## Begin
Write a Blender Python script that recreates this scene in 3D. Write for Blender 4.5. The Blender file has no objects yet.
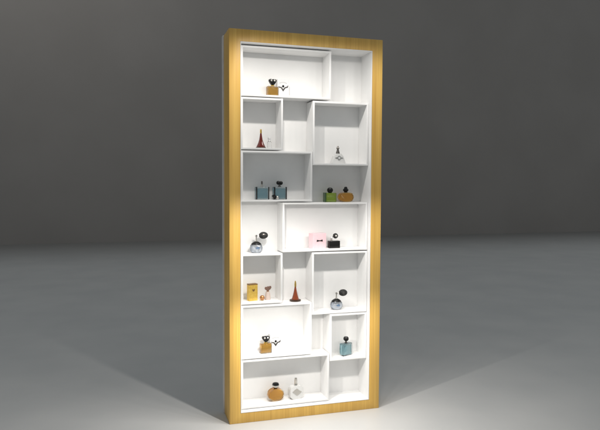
import bpy, bmesh, math, random
from mathutils import Vector, Matrix
random.seed(7)
S = bpy.context.scene
COL = S.collection

# ------------------------------------------------------------------ camera
CAM_R = Vector((0.958464, -0.285185, 0.004045)); CAM_U = Vector((0.010709, 0.050157, 0.998684)); CAM_F = Vector((0.285013, 0.957159, -0.051128))
cd = bpy.data.cameras.new('camera'); cam = bpy.data.objects.new('camera', cd); COL.objects.link(cam)
cd.sensor_width = 36.0; cd.lens = 35.6986; cd.clip_start = 0.05; cd.clip_end = 200
M = Matrix.Identity(4)
for i, v in enumerate((CAM_R, CAM_U, -CAM_F)):
    for j in range(3): M[j][i] = v[j]
M.translation = Vector((-0.562181, -3.256976, 1.350480))
cam.matrix_world = M
S.camera = cam

# ------------------------------------------------------------------ world and lamps
W = bpy.data.worlds.new('World'); S.world = W; W.use_nodes = True
bg = W.node_tree.nodes['Background']
bg.inputs['Color'].default_value = (0.92, 0.975, 1.0, 1); bg.inputs['Strength'].default_value = 0.325

LAMP_X = ((0.184, 0.92),) + tuple((0.28 + 0.11 * k, 0.165) for k in range(7))  # main spot column first, then seven weaker columns added as fill
LAMP_Z = ((2.20, 0.74), (1.32, 0.72), (0.76, 0.70))
LAMP_Y = -0.353
LAMP_W = 14.6
for x, kx in LAMP_X:
    for z, kz in LAMP_Z:
        ld = bpy.data.lights.new('display_and_fill_spot', 'SPOT'); ld.energy = LAMP_W * kx * kz
        ld.color = (1.0, 0.957, 0.90); ld.spot_size = math.radians(179); ld.spot_blend = 0.70
        ld.shadow_soft_size = 0.010 if kx > 0.5 else 0.02
        lo = bpy.data.objects.new('display_and_fill_spot', ld); COL.objects.link(lo); lo.location = (x, LAMP_Y, z)

ld = bpy.data.lights.new('wall_fill_light', 'AREA'); ld.shape = 'RECTANGLE'; ld.size = 7.0; ld.size_y = 2.0  # unseen lamp, added to lighten the upper left of the wall
ld.energy = 60; ld.spread = math.radians(110); ld.color = (1.0, 0.98, 0.95)
lo = bpy.data.objects.new('wall_fill_light', ld); COL.objects.link(lo); lo.location = (-5.0, 6.5, 9.0)
lo.rotation_euler = (Vector((-3.0, 11.1, 7.5)) - Vector((-5.0, 6.5, 9.0))).to_track_quat('-Z', 'Y').to_euler()

S.render.engine = 'CYCLES'
S.cycles.max_bounces = 14; S.cycles.transmission_bounces = 12; S.cycles.glossy_bounces = 6
S.view_settings.view_transform = 'Standard'; S.view_settings.look = 'None'
S.view_settings.exposure = 0.0; S.view_settings.gamma = 1.0

# ------------------------------------------------------------------ materials
def mat(name, col, rough=0.5, metal=0.0, trans=0.0, ior=1.45, coat=0.0, spec=0.5):
    m = bpy.data.materials.new(name); m.use_nodes = True
    b = m.node_tree.nodes['Principled BSDF']
    b.inputs['Base Color'].default_value = (*col, 1); b.inputs['Roughness'].default_value = rough
    b.inputs['Metallic'].default_value = metal; b.inputs['Transmission Weight'].default_value = trans
    b.inputs['IOR'].default_value = ior; b.inputs['Coat Weight'].default_value = coat
    b.inputs['Specular IOR Level'].default_value = spec
    return m
def node(m, t, **kw):
    n = m.node_tree.nodes.new(t)
    for k, v in kw.items(): setattr(n, k, v)
    return n
def mottled(m, c1, c2, scale, stretch=(1, 1, 1), detail=4, bump=0.0, lo=0.35, hi=0.65):
    """noise between two close tones of the same material, optional fine bump"""
    nt = m.node_tree; b = nt.nodes['Principled BSDF']
    tc = node(m, 'ShaderNodeTexCoord'); mp = node(m, 'ShaderNodeMapping'); mp.inputs['Scale'].default_value = stretch
    nz = node(m, 'ShaderNodeTexNoise'); nz.inputs['Scale'].default_value = scale; nz.inputs['Detail'].default_value = detail
    cr = node(m, 'ShaderNodeValToRGB')
    cr.color_ramp.elements[0].position = lo; cr.color_ramp.elements[1].position = hi
    cr.color_ramp.elements[0].color = (*c1, 1); cr.color_ramp.elements[1].color = (*c2, 1)
    nt.links.new(tc.outputs['Object'], mp.inputs['Vector']); nt.links.new(mp.outputs['Vector'], nz.inputs['Vector'])
    nt.links.new(nz.outputs['Fac'], cr.inputs['Fac']); nt.links.new(cr.outputs['Color'], b.inputs['Base Color'])
    if bump:
        bp = node(m, 'ShaderNodeBump'); bp.inputs['Strength'].default_value = bump; bp.inputs['Distance'].default_value = 0.002
        nt.links.new(nz.outputs['Fac'], bp.inputs['Height']); nt.links.new(bp.outputs['Normal'], b.inputs['Normal'])
    return m

def wood():
    m = mat('golden_veneer', (0.6, 0.38, 0.1), 0.42)
    nt = m.node_tree; b = nt.nodes['Principled BSDF']
    tc = node(m, 'ShaderNodeTexCoord')
    sx = node(m, 'ShaderNodeSeparateXYZ'); nt.links.new(tc.outputs['Object'], sx.inputs[0])
    # veneer strips about 3 cm wide, each of its own tone
    q = node(m, 'ShaderNodeMath', operation='SNAP'); q.inputs[1].default_value = 0.023
    wn = node(m, 'ShaderNodeTexWhiteNoise', noise_dimensions='1D')
    nt.links.new(sx.outputs['X'], q.inputs[0]); nt.links.new(q.outputs[0], wn.inputs['W'])
    # grain running up and down
    mp = node(m, 'ShaderNodeMapping'); mp.inputs['Scale'].default_value = (150, 150, 2.2)
    nz = node(m, 'ShaderNodeTexNoise'); nz.inputs['Scale'].default_value = 1.0; nz.inputs['Detail'].default_value = 6
    nz.inputs['Distortion'].default_value = 0.4
    nt.links.new(tc.outputs['Object'], mp.inputs['Vector']); nt.links.new(mp.outputs[0], nz.inputs['Vector'])
    mp2 = node(m, 'ShaderNodeMapping'); mp2.inputs['Scale'].default_value = (22, 22, 0.8)
    nz2 = node(m, 'ShaderNodeTexNoise'); nz2.inputs['Scale'].default_value = 1.0; nz2.inputs['Detail'].default_value = 3
    nt.links.new(tc.outputs['Object'], mp2.inputs['Vector']); nt.links.new(mp2.outputs[0], nz2.inputs['Vector'])
    a = node(m, 'ShaderNodeMath', operation='MULTIPLY_ADD'); a.inputs[1].default_value = 0.17
    nt.links.new(wn.outputs['Value'], a.inputs[0])
    a2 = node(m, 'ShaderNodeMath', operation='MULTIPLY_ADD'); a2.inputs[1].default_value = 0.75
    nt.links.new(nz.outputs['Fac'], a2.inputs[0])
    a3 = node(m, 'ShaderNodeMath', operation='MULTIPLY'); a3.inputs[1].default_value = 0.45
    nt.links.new(nz2.outputs['Fac'], a3.inputs[0]); nt.links.new(a3.outputs[0], a2.inputs[2]); nt.links.new(a2.outputs[0], a.inputs[2])
    cr = node(m, 'ShaderNodeValToRGB'); e = cr.color_ramp.elements
    e[0].position = 0.35; e[0].color = (0.56, 0.300, 0.060, 1)
    e[1].position = 1.0; e[1].color = (0.86, 0.560, 0.145, 1)
    nt.links.new(a.outputs[0], cr.inputs['Fac']); nt.links.new(cr.outputs['Color'], b.inputs['Base Color'])
    bp = node(m, 'ShaderNodeBump'); bp.inputs['Strength'].default_value = 0.12; bp.inputs['Distance'].default_value = 0.001
    nt.links.new(nz.outputs['Fac'], bp.inputs['Height']); nt.links.new(bp.outputs['Normal'], b.inputs['Normal'])
    return m
WOOD = wood()
WHITE = mottled(mat('white_lacquer', (0.8, 0.8, 0.79), 0.42), (0.86, 0.857, 0.85), (0.885, 0.882, 0.875), 9, detail=3)
REAR = mottled(mat('pale_laminate', (0.6, 0.58, 0.56), 0.5), (0.62, 0.60, 0.585), (0.70, 0.68, 0.66), 12)
FLOORM = mottled(mat('pale_floor_vinyl', (0.62, 0.63, 0.62), 0.42), (0.575, 0.582, 0.58), (0.63, 0.632, 0.625), 1.6, detail=5)
WALLM = mottled(mat('grey_wall_paint', (0.3, 0.29, 0.27), 0.85), (0.272, 0.255, 0.240), (0.292, 0.274, 0.259), 0.6, detail=5)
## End
=== EXERCISE DIRECTIONS ===
Work through the data and report how many of its lines hold the word "objects", giving only the figure.

=== THE REPLY ===
4